**EXERCISE DETAILS**
Without including any pictures, write out the listing below exactly.

**RAW DATA**
********

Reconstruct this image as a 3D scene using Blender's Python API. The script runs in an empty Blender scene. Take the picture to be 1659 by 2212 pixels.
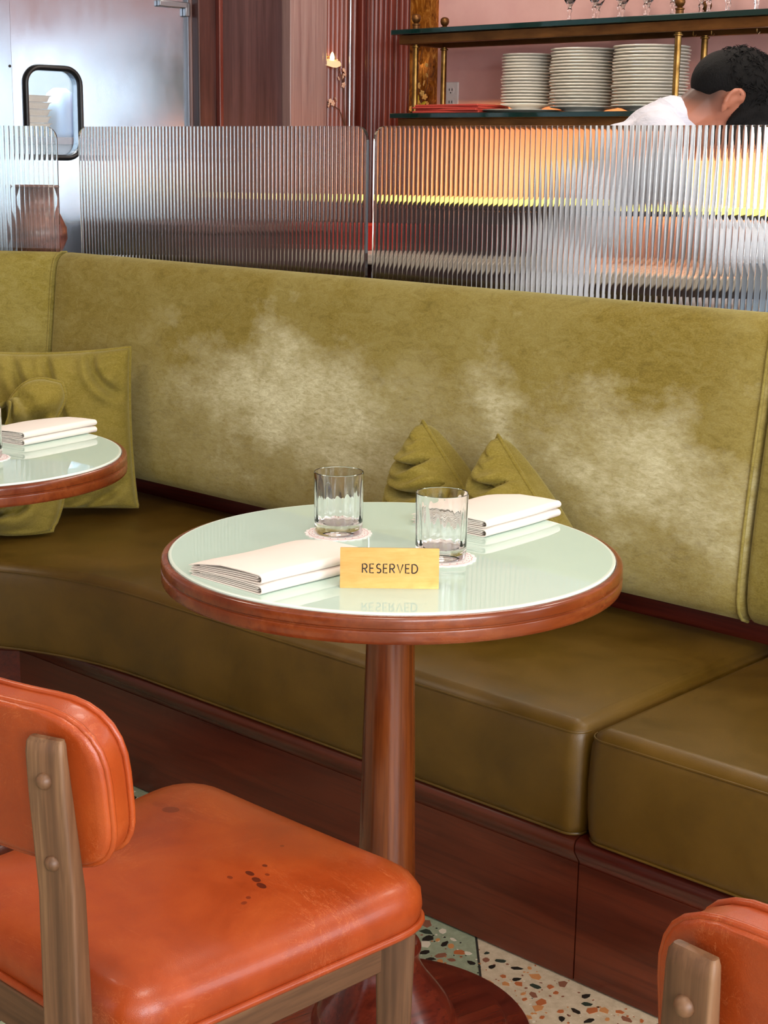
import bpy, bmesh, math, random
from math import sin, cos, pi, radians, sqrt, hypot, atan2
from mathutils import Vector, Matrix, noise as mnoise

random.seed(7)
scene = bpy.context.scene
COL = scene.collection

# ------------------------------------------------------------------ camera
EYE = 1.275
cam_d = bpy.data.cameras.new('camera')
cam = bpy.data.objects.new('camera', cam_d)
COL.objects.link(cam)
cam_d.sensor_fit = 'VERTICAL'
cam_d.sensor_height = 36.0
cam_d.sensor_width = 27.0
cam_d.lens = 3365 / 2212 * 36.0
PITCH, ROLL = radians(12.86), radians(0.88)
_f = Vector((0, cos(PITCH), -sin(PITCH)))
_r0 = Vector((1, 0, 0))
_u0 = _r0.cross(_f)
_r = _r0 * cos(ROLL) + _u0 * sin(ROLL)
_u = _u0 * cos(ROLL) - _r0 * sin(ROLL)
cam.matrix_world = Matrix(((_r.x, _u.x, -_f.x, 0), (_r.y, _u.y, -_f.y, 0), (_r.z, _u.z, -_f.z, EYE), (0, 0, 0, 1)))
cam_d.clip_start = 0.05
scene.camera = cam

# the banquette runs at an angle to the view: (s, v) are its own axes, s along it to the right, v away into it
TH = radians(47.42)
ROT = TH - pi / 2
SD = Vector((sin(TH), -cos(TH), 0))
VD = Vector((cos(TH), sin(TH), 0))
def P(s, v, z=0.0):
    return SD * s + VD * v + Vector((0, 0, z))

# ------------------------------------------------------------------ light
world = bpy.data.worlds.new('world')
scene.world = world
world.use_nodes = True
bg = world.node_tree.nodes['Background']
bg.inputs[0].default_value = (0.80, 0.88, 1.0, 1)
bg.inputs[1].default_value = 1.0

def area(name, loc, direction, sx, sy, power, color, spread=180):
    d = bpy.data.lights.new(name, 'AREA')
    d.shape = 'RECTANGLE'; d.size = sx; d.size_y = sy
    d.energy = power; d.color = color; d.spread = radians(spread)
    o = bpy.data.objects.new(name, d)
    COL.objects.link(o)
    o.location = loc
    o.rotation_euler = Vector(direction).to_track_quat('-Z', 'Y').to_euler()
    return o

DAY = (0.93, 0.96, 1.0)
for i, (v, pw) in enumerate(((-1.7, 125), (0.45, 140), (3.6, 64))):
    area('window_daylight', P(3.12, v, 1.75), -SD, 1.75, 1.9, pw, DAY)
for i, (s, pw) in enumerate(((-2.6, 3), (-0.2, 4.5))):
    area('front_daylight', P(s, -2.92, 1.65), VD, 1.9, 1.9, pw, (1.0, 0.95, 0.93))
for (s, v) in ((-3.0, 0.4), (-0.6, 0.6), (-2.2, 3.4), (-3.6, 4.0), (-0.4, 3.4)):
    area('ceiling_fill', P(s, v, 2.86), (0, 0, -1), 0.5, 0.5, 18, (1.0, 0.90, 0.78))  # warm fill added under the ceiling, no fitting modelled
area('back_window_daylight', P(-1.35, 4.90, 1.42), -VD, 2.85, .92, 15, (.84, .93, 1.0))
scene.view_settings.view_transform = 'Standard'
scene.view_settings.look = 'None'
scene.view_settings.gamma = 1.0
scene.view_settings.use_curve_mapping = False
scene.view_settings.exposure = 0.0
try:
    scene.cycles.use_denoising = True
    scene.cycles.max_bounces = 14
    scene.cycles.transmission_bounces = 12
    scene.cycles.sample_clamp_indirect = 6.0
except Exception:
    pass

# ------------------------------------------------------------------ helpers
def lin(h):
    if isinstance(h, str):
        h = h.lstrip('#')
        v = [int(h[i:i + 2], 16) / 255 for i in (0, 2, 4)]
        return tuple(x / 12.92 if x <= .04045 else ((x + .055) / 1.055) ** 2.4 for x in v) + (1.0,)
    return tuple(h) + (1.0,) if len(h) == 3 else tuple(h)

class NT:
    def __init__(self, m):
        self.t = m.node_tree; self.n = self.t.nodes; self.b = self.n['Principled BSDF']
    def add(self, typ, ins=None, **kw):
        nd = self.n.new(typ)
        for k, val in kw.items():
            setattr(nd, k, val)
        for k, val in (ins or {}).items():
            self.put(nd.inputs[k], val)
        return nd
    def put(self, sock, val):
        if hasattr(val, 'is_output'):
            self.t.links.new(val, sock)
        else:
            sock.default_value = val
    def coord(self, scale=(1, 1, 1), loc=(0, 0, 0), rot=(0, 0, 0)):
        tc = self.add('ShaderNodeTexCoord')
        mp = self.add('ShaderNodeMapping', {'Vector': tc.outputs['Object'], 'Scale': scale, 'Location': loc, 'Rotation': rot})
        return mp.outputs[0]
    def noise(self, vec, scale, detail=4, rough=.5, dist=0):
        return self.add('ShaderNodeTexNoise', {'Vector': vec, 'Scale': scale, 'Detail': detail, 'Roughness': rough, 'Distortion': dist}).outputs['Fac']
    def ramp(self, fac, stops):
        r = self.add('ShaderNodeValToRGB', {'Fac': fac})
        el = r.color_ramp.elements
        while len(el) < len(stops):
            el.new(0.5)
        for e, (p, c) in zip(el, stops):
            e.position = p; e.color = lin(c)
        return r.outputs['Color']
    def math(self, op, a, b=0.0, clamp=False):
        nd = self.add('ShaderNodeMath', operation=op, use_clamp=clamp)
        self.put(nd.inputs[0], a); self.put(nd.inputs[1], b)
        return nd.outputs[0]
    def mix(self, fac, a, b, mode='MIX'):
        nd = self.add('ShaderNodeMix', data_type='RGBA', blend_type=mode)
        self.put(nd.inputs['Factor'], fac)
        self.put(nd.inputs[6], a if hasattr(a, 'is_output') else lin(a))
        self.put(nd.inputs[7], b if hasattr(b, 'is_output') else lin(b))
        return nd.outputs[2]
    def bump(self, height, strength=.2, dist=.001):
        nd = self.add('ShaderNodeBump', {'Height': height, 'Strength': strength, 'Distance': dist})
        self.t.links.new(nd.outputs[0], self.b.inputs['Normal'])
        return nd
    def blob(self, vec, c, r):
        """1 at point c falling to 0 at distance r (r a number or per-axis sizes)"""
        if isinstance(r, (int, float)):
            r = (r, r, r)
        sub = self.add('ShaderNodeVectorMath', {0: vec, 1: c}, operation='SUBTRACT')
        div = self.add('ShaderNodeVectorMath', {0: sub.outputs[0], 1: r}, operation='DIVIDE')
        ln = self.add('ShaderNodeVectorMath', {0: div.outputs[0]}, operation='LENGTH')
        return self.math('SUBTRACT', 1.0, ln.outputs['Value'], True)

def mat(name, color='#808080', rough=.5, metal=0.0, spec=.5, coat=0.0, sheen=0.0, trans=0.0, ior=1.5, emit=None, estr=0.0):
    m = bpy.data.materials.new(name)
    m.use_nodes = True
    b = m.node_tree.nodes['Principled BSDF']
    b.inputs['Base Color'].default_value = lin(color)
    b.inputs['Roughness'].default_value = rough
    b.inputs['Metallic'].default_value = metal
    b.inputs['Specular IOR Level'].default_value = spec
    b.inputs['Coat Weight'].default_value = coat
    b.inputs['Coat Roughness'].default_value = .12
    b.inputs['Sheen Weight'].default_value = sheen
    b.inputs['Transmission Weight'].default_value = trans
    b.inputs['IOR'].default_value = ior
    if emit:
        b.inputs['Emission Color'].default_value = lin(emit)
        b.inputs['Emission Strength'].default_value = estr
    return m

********

**THE REPLY**
Reconstruct this image as a 3D scene using Blender's Python API. The script runs in an empty Blender scene. Take the picture to be 1659 by 2212 pixels.
import bpy, bmesh, math, random
from math import sin, cos, pi, radians, sqrt, hypot, atan2
from mathutils import Vector, Matrix, noise as mnoise

random.seed(7)
scene = bpy.context.scene
COL = scene.collection

# ------------------------------------------------------------------ camera
EYE = 1.275
cam_d = bpy.data.cameras.new('camera')
cam = bpy.data.objects.new('camera', cam_d)
COL.objects.link(cam)
cam_d.sensor_fit = 'VERTICAL'
cam_d.sensor_height = 36.0
cam_d.sensor_width = 27.0
cam_d.lens = 3365 / 2212 * 36.0
PITCH, ROLL = radians(12.86), radians(0.88)
_f = Vector((0, cos(PITCH), -sin(PITCH)))
_r0 = Vector((1, 0, 0))
_u0 = _r0.cross(_f)
_r = _r0 * cos(ROLL) + _u0 * sin(ROLL)
_u = _u0 * cos(ROLL) - _r0 * sin(ROLL)
cam.matrix_world = Matrix(((_r.x, _u.x, -_f.x, 0), (_r.y, _u.y, -_f.y, 0), (_r.z, _u.z, -_f.z, EYE), (0, 0, 0, 1)))
cam_d.clip_start = 0.05
scene.camera = cam

# the banquette runs at an angle to the view: (s, v) are its own axes, s along it to the right, v away into it
TH = radians(47.42)
ROT = TH - pi / 2
SD = Vector((sin(TH), -cos(TH), 0))
VD = Vector((cos(TH), sin(TH), 0))
def P(s, v, z=0.0):
    return SD * s + VD * v + Vector((0, 0, z))

# ------------------------------------------------------------------ light
world = bpy.data.worlds.new('world')
scene.world = world
world.use_nodes = True
bg = world.node_tree.nodes['Background']
bg.inputs[0].default_value = (0.80, 0.88, 1.0, 1)
bg.inputs[1].default_value = 1.0

def area(name, loc, direction, sx, sy, power, color, spread=180):
    d = bpy.data.lights.new(name, 'AREA')
    d.shape = 'RECTANGLE'; d.size = sx; d.size_y = sy
    d.energy = power; d.color = color; d.spread = radians(spread)
    o = bpy.data.objects.new(name, d)
    COL.objects.link(o)
    o.location = loc
    o.rotation_euler = Vector(direction).to_track_quat('-Z', 'Y').to_euler()
    return o

DAY = (0.93, 0.96, 1.0)
for i, (v, pw) in enumerate(((-1.7, 125), (0.45, 140), (3.6, 64))):
    area('window_daylight', P(3.12, v, 1.75), -SD, 1.75, 1.9, pw, DAY)
for i, (s, pw) in enumerate(((-2.6, 3), (-0.2, 4.5))):
    area('front_daylight', P(s, -2.92, 1.65), VD, 1.9, 1.9, pw, (1.0, 0.95, 0.93))
for (s, v) in ((-3.0, 0.4), (-0.6, 0.6), (-2.2, 3.4), (-3.6, 4.0), (-0.4, 3.4)):
    area('ceiling_fill', P(s, v, 2.86), (0, 0, -1), 0.5, 0.5, 18, (1.0, 0.90, 0.78))  # warm fill added under the ceiling, no fitting modelled
area('back_window_daylight', P(-1.35, 4.90, 1.42), -VD, 2.85, .92, 15, (.84, .93, 1.0))
scene.view_settings.view_transform = 'Standard'
scene.view_settings.look = 'None'
scene.view_settings.gamma = 1.0
scene.view_settings.use_curve_mapping = False
scene.view_settings.exposure = 0.0
try:
    scene.cycles.use_denoising = True
    scene.cycles.max_bounces = 14
    scene.cycles.transmission_bounces = 12
    scene.cycles.sample_clamp_indirect = 6.0
except Exception:
    pass

# ------------------------------------------------------------------ helpers
def lin(h):
    if isinstance(h, str):
        h = h.lstrip('#')
        v = [int(h[i:i + 2], 16) / 255 for i in (0, 2, 4)]
        return tuple(x / 12.92 if x <= .04045 else ((x + .055) / 1.055) ** 2.4 for x in v) + (1.0,)
    return tuple(h) + (1.0,) if len(h) == 3 else tuple(h)

class NT:
    def __init__(self, m):
        self.t = m.node_tree; self.n = self.t.nodes; self.b = self.n['Principled BSDF']
    def add(self, typ, ins=None, **kw):
        nd = self.n.new(typ)
        for k, val in kw.items():
            setattr(nd, k, val)
        for k, val in (ins or {}).items():
            self.put(nd.inputs[k], val)
        return nd
    def put(self, sock, val):
        if hasattr(val, 'is_output'):
            self.t.links.new(val, sock)
        else:
            sock.default_value = val
    def coord(self, scale=(1, 1, 1), loc=(0, 0, 0), rot=(0, 0, 0)):
        tc = self.add('ShaderNodeTexCoord')
        mp = self.add('ShaderNodeMapping', {'Vector': tc.outputs['Object'], 'Scale': scale, 'Location': loc, 'Rotation': rot})
        return mp.outputs[0]
    def noise(self, vec, scale, detail=4, rough=.5, dist=0):
        return self.add('ShaderNodeTexNoise', {'Vector': vec, 'Scale': scale, 'Detail': detail, 'Roughness': rough, 'Distortion': dist}).outputs['Fac']
    def ramp(self, fac, stops):
        r = self.add('ShaderNodeValToRGB', {'Fac': fac})
        el = r.color_ramp.elements
        while len(el) < len(stops):
            el.new(0.5)
        for e, (p, c) in zip(el, stops):
            e.position = p; e.color = lin(c)
        return r.outputs['Color']
    def math(self, op, a, b=0.0, clamp=False):
        nd = self.add('ShaderNodeMath', operation=op, use_clamp=clamp)
        self.put(nd.inputs[0], a); self.put(nd.inputs[1], b)
        return nd.outputs[0]
    def mix(self, fac, a, b, mode='MIX'):
        nd = self.add('ShaderNodeMix', data_type='RGBA', blend_type=mode)
        self.put(nd.inputs['Factor'], fac)
        self.put(nd.inputs[6], a if hasattr(a, 'is_output') else lin(a))
        self.put(nd.inputs[7], b if hasattr(b, 'is_output') else lin(b))
        return nd.outputs[2]
    def bump(self, height, strength=.2, dist=.001):
        nd = self.add('ShaderNodeBump', {'Height': height, 'Strength': strength, 'Distance': dist})
        self.t.links.new(nd.outputs[0], self.b.inputs['Normal'])
        return nd
    def blob(self, vec, c, r):
        """1 at point c falling to 0 at distance r (r a number or per-axis sizes)"""
        if isinstance(r, (int, float)):
            r = (r, r, r)
        sub = self.add('ShaderNodeVectorMath', {0: vec, 1: c}, operation='SUBTRACT')
        div = self.add('ShaderNodeVectorMath', {0: sub.outputs[0], 1: r}, operation='DIVIDE')
        ln = self.add('ShaderNodeVectorMath', {0: div.outputs[0]}, operation='LENGTH')
        return self.math('SUBTRACT', 1.0, ln.outputs['Value'], True)

def mat(name, color='#808080', rough=.5, metal=0.0, spec=.5, coat=0.0, sheen=0.0, trans=0.0, ior=1.5, emit=None, estr=0.0):
    m = bpy.data.materials.new(name)
    m.use_nodes = True
    b = m.node_tree.nodes['Principled BSDF']
    b.inputs['Base Color'].default_value = lin(color)
    b.inputs['Roughness'].default_value = rough
    b.inputs['Metallic'].default_value = metal
    b.inputs['Specular IOR Level'].default_value = spec
    b.inputs['Coat Weight'].default_value = coat
    b.inputs['Coat Roughness'].default_value = .12
    b.inputs['Sheen Weight'].default_value = sheen
    b.inputs['Transmission Weight'].default_value = trans
    b.inputs['IOR'].default_value = ior
    if emit:
        b.inputs['Emission Color'].default_value = lin(emit)
        b.inputs['Emission Strength'].default_value = estr
    return m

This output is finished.